To do ::
Start at the line that contains "Model this scene", stop at the line that contains "PI = math.pi", and repeat every line in that span, those two included, with no pictures.

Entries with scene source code
----

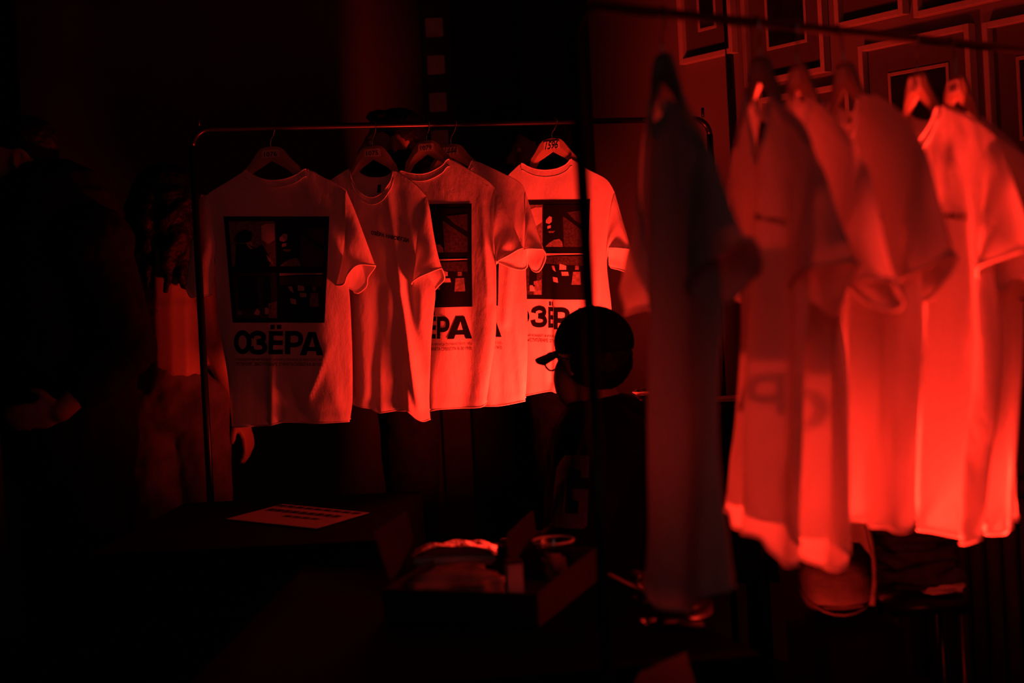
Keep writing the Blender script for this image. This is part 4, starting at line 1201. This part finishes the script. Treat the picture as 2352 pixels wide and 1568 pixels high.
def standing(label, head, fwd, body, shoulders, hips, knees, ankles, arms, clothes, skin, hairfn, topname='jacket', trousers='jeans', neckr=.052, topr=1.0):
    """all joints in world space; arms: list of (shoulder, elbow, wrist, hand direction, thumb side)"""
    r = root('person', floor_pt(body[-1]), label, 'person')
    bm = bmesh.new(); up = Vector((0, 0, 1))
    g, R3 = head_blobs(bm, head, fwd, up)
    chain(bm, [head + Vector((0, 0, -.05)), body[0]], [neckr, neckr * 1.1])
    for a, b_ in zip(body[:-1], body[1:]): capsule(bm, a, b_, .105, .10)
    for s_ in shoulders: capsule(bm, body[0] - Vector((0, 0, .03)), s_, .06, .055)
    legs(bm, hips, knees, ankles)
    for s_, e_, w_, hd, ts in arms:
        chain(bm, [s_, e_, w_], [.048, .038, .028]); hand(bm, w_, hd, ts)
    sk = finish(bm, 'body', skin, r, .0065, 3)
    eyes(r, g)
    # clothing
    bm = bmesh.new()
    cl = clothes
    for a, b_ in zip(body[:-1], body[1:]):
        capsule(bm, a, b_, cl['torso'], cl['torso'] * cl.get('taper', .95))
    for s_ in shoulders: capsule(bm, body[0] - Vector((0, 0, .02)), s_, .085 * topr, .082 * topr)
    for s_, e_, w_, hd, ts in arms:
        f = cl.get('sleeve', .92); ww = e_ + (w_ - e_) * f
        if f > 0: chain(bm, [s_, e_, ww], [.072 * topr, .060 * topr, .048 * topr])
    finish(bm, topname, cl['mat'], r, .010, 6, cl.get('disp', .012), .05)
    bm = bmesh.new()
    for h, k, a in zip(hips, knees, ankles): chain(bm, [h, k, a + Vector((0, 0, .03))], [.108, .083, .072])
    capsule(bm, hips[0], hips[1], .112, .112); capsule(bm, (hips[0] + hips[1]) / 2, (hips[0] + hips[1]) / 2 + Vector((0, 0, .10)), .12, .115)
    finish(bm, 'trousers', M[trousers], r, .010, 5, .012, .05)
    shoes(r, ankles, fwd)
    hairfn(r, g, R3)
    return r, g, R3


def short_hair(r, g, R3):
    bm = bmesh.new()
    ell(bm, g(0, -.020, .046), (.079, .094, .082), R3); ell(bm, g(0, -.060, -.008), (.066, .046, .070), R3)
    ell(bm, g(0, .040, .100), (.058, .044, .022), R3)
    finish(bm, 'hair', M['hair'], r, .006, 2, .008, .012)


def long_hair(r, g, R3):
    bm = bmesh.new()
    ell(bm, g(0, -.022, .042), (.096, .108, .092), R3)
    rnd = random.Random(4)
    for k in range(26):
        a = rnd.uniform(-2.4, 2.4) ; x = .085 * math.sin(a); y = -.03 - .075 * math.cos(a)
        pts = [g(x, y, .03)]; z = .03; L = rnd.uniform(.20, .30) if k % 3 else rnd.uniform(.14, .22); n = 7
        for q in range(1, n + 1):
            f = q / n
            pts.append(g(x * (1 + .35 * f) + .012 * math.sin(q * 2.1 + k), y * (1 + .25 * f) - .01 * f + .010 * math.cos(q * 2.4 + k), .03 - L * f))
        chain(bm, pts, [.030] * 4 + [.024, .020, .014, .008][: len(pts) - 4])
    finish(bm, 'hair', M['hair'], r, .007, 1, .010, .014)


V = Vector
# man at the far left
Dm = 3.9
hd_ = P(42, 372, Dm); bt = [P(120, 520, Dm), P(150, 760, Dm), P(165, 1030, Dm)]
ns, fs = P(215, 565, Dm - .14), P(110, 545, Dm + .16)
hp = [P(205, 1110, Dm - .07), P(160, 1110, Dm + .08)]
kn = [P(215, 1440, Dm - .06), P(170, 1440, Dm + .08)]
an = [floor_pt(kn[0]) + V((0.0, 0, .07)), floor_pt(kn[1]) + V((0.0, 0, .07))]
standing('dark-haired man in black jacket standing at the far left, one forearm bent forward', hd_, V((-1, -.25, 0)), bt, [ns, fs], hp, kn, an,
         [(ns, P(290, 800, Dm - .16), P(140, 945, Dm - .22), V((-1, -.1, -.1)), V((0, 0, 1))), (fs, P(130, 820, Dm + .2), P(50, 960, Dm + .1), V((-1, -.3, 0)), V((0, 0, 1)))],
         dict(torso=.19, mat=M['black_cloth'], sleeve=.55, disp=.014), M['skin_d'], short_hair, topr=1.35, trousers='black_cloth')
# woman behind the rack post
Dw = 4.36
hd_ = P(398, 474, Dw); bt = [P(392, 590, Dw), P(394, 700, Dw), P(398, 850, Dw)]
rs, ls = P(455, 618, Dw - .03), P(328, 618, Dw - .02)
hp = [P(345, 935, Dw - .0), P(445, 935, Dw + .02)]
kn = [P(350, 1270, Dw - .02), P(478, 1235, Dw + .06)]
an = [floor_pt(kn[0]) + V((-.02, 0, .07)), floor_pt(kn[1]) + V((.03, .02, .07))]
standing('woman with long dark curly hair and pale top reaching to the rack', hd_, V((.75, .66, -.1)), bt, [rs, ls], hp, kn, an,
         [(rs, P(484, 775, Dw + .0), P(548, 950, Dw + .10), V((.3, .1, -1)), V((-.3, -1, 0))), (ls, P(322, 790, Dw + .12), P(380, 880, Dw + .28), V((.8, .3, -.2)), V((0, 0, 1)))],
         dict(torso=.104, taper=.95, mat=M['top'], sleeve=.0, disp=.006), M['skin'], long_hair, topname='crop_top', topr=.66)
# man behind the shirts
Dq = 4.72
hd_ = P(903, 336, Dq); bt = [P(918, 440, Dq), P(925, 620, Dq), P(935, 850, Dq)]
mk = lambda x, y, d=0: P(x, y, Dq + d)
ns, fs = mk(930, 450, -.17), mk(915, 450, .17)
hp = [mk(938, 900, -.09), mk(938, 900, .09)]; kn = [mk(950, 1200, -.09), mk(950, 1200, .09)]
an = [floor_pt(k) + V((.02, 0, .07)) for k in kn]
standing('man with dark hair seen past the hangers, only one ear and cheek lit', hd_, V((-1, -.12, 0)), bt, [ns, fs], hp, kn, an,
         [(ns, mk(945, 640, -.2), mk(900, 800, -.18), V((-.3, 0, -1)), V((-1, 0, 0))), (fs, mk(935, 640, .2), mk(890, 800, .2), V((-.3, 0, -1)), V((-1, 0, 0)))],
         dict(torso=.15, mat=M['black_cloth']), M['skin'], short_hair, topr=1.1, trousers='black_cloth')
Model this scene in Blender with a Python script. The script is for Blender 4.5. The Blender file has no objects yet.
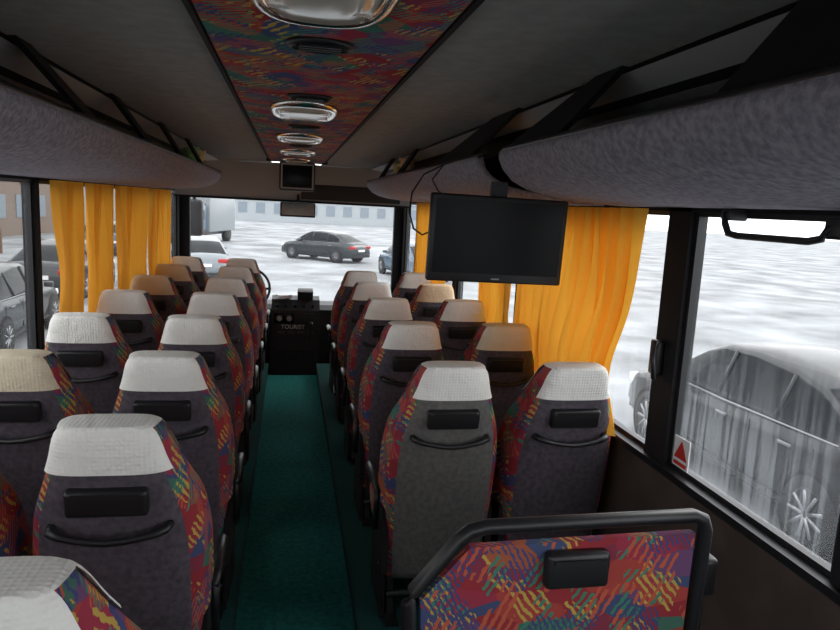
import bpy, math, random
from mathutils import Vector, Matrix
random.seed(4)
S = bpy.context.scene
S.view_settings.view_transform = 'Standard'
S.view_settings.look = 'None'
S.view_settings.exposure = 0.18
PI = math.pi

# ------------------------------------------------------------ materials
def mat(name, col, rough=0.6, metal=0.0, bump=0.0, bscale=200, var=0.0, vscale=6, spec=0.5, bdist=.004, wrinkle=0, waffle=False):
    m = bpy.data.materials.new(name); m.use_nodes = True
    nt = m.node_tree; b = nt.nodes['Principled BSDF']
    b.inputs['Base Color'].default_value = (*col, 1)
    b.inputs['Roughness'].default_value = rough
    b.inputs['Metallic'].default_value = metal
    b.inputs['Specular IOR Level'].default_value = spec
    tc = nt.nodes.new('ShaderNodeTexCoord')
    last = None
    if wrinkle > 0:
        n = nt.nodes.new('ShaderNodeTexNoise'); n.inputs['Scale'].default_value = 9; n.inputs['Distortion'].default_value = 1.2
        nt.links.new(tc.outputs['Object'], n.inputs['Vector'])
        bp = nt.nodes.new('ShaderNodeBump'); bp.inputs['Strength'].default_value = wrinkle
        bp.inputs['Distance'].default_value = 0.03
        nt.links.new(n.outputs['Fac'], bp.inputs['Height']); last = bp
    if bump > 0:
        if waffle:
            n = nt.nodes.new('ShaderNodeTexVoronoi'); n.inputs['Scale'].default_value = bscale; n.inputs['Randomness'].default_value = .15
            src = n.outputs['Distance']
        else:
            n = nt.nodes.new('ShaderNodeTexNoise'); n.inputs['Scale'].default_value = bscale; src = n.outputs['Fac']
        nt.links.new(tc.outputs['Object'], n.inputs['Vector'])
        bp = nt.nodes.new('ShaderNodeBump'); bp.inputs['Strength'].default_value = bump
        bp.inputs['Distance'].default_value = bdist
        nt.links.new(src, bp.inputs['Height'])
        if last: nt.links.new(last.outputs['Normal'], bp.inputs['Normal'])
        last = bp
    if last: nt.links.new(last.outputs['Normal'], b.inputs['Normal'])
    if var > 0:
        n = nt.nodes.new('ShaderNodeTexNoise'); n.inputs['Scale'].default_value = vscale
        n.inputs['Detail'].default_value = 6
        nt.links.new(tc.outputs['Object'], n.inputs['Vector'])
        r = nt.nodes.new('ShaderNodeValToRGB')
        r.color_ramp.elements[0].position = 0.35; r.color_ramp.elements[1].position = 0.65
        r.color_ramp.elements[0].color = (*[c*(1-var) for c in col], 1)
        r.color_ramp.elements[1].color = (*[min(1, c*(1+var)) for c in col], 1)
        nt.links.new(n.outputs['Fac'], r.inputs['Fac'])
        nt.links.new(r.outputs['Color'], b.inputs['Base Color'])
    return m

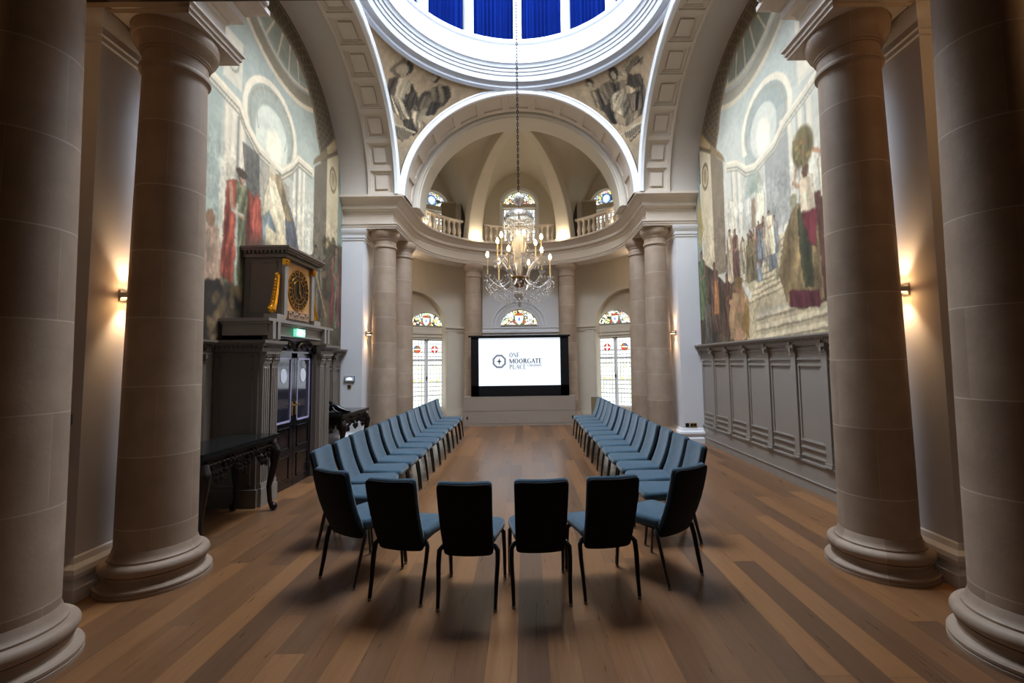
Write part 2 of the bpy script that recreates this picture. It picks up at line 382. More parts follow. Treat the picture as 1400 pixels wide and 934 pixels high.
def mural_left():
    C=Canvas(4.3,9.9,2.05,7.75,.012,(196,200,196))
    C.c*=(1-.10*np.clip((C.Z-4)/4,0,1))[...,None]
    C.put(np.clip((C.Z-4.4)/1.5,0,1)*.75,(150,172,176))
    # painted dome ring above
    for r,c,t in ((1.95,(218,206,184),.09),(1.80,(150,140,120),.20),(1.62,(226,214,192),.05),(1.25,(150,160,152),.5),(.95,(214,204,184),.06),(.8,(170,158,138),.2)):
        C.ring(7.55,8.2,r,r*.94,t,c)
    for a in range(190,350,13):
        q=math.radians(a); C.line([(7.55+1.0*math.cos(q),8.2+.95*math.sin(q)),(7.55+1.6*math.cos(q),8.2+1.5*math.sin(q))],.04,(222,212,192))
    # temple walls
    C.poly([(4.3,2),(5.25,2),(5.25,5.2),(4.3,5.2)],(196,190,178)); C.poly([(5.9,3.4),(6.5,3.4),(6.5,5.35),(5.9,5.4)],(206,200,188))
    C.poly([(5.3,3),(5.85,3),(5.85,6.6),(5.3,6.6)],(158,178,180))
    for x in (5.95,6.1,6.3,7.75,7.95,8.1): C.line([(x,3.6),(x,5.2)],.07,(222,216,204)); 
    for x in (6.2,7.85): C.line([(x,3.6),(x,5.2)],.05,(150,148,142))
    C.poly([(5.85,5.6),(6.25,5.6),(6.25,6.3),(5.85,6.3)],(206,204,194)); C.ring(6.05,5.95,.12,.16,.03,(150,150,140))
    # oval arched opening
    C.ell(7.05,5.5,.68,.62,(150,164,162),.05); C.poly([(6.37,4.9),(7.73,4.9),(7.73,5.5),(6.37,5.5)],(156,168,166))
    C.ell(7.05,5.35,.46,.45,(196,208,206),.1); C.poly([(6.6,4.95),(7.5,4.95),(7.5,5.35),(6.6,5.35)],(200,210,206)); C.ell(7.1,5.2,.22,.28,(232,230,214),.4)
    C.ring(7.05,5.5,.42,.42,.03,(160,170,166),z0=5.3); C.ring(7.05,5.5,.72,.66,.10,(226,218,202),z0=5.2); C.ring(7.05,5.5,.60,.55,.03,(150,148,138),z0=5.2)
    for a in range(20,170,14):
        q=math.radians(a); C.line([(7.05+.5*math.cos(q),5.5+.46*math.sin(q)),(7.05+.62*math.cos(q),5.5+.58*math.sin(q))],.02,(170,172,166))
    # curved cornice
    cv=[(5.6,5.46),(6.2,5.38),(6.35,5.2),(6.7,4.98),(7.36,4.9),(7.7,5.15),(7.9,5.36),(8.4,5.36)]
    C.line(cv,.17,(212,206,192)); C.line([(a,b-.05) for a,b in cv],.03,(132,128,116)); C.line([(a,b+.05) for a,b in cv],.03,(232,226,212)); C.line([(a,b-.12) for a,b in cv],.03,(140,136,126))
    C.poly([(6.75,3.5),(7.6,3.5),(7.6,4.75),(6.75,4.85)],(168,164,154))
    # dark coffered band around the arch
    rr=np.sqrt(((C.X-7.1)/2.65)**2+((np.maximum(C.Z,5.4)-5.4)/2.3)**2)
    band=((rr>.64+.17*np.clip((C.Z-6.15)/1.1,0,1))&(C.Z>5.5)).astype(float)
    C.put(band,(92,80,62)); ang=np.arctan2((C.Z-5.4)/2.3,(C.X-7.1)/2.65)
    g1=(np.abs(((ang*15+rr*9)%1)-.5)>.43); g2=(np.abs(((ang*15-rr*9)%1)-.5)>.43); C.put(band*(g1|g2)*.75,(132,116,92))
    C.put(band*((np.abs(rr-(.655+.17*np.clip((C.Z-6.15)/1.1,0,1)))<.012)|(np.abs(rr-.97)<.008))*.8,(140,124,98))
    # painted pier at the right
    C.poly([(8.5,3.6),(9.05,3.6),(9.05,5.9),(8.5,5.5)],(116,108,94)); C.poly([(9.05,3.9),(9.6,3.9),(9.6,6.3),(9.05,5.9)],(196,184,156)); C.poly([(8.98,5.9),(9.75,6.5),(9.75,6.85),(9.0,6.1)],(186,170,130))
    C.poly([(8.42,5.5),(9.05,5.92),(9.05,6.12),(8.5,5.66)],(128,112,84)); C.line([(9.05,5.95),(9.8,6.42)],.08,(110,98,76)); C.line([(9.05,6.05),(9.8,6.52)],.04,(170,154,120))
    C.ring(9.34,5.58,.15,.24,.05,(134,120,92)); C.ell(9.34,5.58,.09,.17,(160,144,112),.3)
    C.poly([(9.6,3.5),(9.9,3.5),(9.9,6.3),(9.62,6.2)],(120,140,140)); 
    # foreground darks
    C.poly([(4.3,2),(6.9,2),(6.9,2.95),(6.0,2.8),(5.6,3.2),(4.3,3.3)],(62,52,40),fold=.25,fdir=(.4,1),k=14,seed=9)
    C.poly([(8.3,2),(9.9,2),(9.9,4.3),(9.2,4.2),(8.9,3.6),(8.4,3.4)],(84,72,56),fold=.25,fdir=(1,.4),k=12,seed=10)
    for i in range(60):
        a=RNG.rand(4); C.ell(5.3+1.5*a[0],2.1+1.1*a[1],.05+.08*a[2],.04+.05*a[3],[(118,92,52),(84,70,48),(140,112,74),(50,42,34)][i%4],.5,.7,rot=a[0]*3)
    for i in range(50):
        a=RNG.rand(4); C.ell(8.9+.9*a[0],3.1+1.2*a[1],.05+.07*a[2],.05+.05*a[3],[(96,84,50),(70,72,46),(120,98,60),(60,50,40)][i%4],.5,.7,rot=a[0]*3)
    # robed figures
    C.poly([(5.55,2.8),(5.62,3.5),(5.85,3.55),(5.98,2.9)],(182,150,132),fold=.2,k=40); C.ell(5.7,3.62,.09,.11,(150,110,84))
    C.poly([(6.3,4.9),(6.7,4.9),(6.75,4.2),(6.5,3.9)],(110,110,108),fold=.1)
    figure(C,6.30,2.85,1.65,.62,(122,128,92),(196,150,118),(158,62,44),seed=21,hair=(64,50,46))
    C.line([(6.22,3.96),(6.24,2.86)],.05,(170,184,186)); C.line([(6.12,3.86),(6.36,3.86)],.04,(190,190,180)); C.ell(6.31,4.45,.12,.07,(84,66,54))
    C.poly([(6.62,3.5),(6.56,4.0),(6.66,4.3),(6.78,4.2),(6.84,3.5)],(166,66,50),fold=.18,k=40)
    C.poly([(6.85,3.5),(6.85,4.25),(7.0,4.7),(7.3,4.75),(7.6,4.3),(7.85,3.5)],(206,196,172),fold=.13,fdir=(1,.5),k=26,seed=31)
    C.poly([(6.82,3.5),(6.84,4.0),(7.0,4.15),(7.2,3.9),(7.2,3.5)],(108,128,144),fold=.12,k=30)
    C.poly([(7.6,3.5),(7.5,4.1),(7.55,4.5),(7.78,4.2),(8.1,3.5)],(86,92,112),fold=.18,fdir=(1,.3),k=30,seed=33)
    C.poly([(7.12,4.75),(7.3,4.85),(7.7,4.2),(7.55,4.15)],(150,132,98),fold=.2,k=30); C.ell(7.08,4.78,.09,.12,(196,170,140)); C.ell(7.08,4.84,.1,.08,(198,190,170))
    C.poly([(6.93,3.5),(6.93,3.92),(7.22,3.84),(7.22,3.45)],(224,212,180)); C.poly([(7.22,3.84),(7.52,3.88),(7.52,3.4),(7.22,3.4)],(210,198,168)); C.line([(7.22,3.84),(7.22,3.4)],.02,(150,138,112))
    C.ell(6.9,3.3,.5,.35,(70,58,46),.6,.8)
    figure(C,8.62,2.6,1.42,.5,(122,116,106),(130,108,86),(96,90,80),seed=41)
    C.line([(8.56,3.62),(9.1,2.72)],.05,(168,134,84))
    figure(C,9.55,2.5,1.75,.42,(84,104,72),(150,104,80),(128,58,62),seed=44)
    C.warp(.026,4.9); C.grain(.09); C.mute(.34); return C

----

Exercise result ::
Model this scene in Blender with a Python script. The script is for Blender 4.5. The Blender file has no objects yet.
import bpy, math, random
from mathutils import Vector, Matrix
random.seed(4)
S = bpy.context.scene
S.view_settings.view_transform = 'Standard'
S.view_settings.look = 'None'
S.view_settings.exposure = 0.18
PI = math.pi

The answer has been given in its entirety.